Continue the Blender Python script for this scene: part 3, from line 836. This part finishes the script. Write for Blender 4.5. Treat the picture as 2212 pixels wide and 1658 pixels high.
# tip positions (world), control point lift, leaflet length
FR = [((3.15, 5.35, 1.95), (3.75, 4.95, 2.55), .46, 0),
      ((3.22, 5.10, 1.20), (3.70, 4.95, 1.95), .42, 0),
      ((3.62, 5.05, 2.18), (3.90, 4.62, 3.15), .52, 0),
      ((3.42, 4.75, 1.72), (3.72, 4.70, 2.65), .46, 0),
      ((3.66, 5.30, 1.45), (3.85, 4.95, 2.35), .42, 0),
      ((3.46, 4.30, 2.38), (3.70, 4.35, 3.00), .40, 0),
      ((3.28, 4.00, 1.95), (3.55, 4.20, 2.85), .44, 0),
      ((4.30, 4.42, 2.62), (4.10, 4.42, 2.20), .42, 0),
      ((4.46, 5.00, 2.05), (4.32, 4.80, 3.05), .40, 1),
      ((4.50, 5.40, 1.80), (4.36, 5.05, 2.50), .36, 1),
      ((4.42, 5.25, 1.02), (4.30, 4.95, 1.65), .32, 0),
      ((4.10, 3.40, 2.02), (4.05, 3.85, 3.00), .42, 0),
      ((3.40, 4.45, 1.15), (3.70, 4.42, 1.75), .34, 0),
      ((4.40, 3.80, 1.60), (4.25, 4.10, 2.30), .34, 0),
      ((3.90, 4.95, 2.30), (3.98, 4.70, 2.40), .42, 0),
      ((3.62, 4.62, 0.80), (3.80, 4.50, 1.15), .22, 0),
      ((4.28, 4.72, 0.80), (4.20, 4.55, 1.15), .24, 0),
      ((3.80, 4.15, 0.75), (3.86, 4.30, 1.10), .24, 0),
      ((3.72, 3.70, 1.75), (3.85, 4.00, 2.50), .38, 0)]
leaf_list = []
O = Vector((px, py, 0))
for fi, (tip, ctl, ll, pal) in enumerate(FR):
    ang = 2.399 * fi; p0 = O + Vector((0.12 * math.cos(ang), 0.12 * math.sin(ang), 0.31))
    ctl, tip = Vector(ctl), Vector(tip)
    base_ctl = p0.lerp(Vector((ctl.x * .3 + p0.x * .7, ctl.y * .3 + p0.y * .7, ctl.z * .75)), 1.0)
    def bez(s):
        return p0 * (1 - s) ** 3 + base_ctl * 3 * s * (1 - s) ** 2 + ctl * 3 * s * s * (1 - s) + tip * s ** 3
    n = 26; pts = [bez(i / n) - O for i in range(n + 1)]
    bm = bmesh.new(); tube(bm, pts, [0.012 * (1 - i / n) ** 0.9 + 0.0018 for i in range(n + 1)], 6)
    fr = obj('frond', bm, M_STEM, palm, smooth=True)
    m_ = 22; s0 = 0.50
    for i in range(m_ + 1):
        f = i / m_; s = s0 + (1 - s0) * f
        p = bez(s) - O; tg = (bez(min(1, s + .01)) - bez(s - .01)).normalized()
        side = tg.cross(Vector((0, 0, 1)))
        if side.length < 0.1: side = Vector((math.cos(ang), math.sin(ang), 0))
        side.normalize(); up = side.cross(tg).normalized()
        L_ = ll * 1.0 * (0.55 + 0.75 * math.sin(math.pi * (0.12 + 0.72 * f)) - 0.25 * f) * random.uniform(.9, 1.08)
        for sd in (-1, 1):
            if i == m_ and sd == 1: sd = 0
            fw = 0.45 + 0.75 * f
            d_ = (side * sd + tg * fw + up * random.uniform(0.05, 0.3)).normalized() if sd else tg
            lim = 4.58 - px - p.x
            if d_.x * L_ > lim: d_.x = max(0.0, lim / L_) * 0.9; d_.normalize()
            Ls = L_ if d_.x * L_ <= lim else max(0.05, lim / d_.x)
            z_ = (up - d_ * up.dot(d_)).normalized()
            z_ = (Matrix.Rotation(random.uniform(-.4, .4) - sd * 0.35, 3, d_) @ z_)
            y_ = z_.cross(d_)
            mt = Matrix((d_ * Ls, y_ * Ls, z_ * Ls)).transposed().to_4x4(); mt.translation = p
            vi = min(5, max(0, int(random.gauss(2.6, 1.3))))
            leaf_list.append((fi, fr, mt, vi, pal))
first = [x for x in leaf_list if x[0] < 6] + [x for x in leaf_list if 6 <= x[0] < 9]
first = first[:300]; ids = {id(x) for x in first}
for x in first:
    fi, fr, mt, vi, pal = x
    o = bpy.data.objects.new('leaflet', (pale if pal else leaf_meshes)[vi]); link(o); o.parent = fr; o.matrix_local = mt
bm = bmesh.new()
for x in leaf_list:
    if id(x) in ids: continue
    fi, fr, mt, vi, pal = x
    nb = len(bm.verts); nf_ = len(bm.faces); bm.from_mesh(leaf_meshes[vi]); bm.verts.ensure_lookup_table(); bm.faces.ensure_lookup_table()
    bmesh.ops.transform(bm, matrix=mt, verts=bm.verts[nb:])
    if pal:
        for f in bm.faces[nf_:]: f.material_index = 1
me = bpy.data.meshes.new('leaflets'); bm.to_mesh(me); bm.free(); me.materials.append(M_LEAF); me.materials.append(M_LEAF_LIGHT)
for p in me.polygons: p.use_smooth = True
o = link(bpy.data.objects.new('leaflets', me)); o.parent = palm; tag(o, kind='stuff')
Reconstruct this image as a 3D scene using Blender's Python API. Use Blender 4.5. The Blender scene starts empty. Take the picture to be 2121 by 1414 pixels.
• • • • • • •
[Given problem] Repeat the data above exactly.

[Task output]
Continue the Blender Python script for this scene: part 3, from line 836. This part finishes the script. Write for Blender 4.5. Treat the picture as 2212 pixels wide and 1658 pixels high.
# tip positions (world), control point lift, leaflet length
FR = [((3.15, 5.35, 1.95), (3.75, 4.95, 2.55), .46, 0),
      ((3.22, 5.10, 1.20), (3.70, 4.95, 1.95), .42, 0),
      ((3.62, 5.05, 2.18), (3.90, 4.62, 3.15), .52, 0),
      ((3.42, 4.75, 1.72), (3.72, 4.70, 2.65), .46, 0),
      ((3.66, 5.30, 1.45), (3.85, 4.95, 2.35), .42, 0),
      ((3.46, 4.30, 2.38), (3.70, 4.35, 3.00), .40, 0),
      ((3.28, 4.00, 1.95), (3.55, 4.20, 2.85), .44, 0),
      ((4.30, 4.42, 2.62), (4.10, 4.42, 2.20), .42, 0),
      ((4.46, 5.00, 2.05), (4.32, 4.80, 3.05), .40, 1),
      ((4.50, 5.40, 1.80), (4.36, 5.05, 2.50), .36, 1),
      ((4.42, 5.25, 1.02), (4.30, 4.95, 1.65), .32, 0),
      ((4.10, 3.40, 2.02), (4.05, 3.85, 3.00), .42, 0),
      ((3.40, 4.45, 1.15), (3.70, 4.42, 1.75), .34, 0),
      ((4.40, 3.80, 1.60), (4.25, 4.10, 2.30), .34, 0),
      ((3.90, 4.95, 2.30), (3.98, 4.70, 2.40), .42, 0),
      ((3.62, 4.62, 0.80), (3.80, 4.50, 1.15), .22, 0),
      ((4.28, 4.72, 0.80), (4.20, 4.55, 1.15), .24, 0),
      ((3.80, 4.15, 0.75), (3.86, 4.30, 1.10), .24, 0),
      ((3.72, 3.70, 1.75), (3.85, 4.00, 2.50), .38, 0)]
leaf_list = []
O = Vector((px, py, 0))
for fi, (tip, ctl, ll, pal) in enumerate(FR):
    ang = 2.399 * fi; p0 = O + Vector((0.12 * math.cos(ang), 0.12 * math.sin(ang), 0.31))
    ctl, tip = Vector(ctl), Vector(tip)
    base_ctl = p0.lerp(Vector((ctl.x * .3 + p0.x * .7, ctl.y * .3 + p0.y * .7, ctl.z * .75)), 1.0)
    def bez(s):
        return p0 * (1 - s) ** 3 + base_ctl * 3 * s * (1 - s) ** 2 + ctl * 3 * s * s * (1 - s) + tip * s ** 3
    n = 26; pts = [bez(i / n) - O for i in range(n + 1)]
    bm = bmesh.new(); tube(bm, pts, [0.012 * (1 - i / n) ** 0.9 + 0.0018 for i in range(n + 1)], 6)
    fr = obj('frond', bm, M_STEM, palm, smooth=True)
    m_ = 22; s0 = 0.50
    for i in range(m_ + 1):
        f = i / m_; s = s0 + (1 - s0) * f
        p = bez(s) - O; tg = (bez(min(1, s + .01)) - bez(s - .01)).normalized()
        side = tg.cross(Vector((0, 0, 1)))
        if side.length < 0.1: side = Vector((math.cos(ang), math.sin(ang), 0))
        side.normalize(); up = side.cross(tg).normalized()
        L_ = ll * 1.0 * (0.55 + 0.75 * math.sin(math.pi * (0.12 + 0.72 * f)) - 0.25 * f) * random.uniform(.9, 1.08)
        for sd in (-1, 1):
            if i == m_ and sd == 1: sd = 0
            fw = 0.45 + 0.75 * f
            d_ = (side * sd + tg * fw + up * random.uniform(0.05, 0.3)).normalized() if sd else tg
            lim = 4.58 - px - p.x
            if d_.x * L_ > lim: d_.x = max(0.0, lim / L_) * 0.9; d_.normalize()
            Ls = L_ if d_.x * L_ <= lim else max(0.05, lim / d_.x)
            z_ = (up - d_ * up.dot(d_)).normalized()
            z_ = (Matrix.Rotation(random.uniform(-.4, .4) - sd * 0.35, 3, d_) @ z_)
            y_ = z_.cross(d_)
            mt = Matrix((d_ * Ls, y_ * Ls, z_ * Ls)).transposed().to_4x4(); mt.translation = p
            vi = min(5, max(0, int(random.gauss(2.6, 1.3))))
            leaf_list.append((fi, fr, mt, vi, pal))
first = [x for x in leaf_list if x[0] < 6] + [x for x in leaf_list if 6 <= x[0] < 9]
first = first[:300]; ids = {id(x) for x in first}
for x in first:
    fi, fr, mt, vi, pal = x
    o = bpy.data.objects.new('leaflet', (pale if pal else leaf_meshes)[vi]); link(o); o.parent = fr; o.matrix_local = mt
bm = bmesh.new()
for x in leaf_list:
    if id(x) in ids: continue
    fi, fr, mt, vi, pal = x
    nb = len(bm.verts); nf_ = len(bm.faces); bm.from_mesh(leaf_meshes[vi]); bm.verts.ensure_lookup_table(); bm.faces.ensure_lookup_table()
    bmesh.ops.transform(bm, matrix=mt, verts=bm.verts[nb:])
    if pal:
        for f in bm.faces[nf_:]: f.material_index = 1
me = bpy.data.meshes.new('leaflets'); bm.to_mesh(me); bm.free(); me.materials.append(M_LEAF); me.materials.append(M_LEAF_LIGHT)
for p in me.polygons: p.use_smooth = True
o = link(bpy.data.objects.new('leaflets', me)); o.parent = palm; tag(o, kind='stuff')
Reconstruct this image as a 3D scene using Blender's Python API. Use Blender 4.5. The Blender scene starts empty. Take the picture to be 2121 by 1414 pixels.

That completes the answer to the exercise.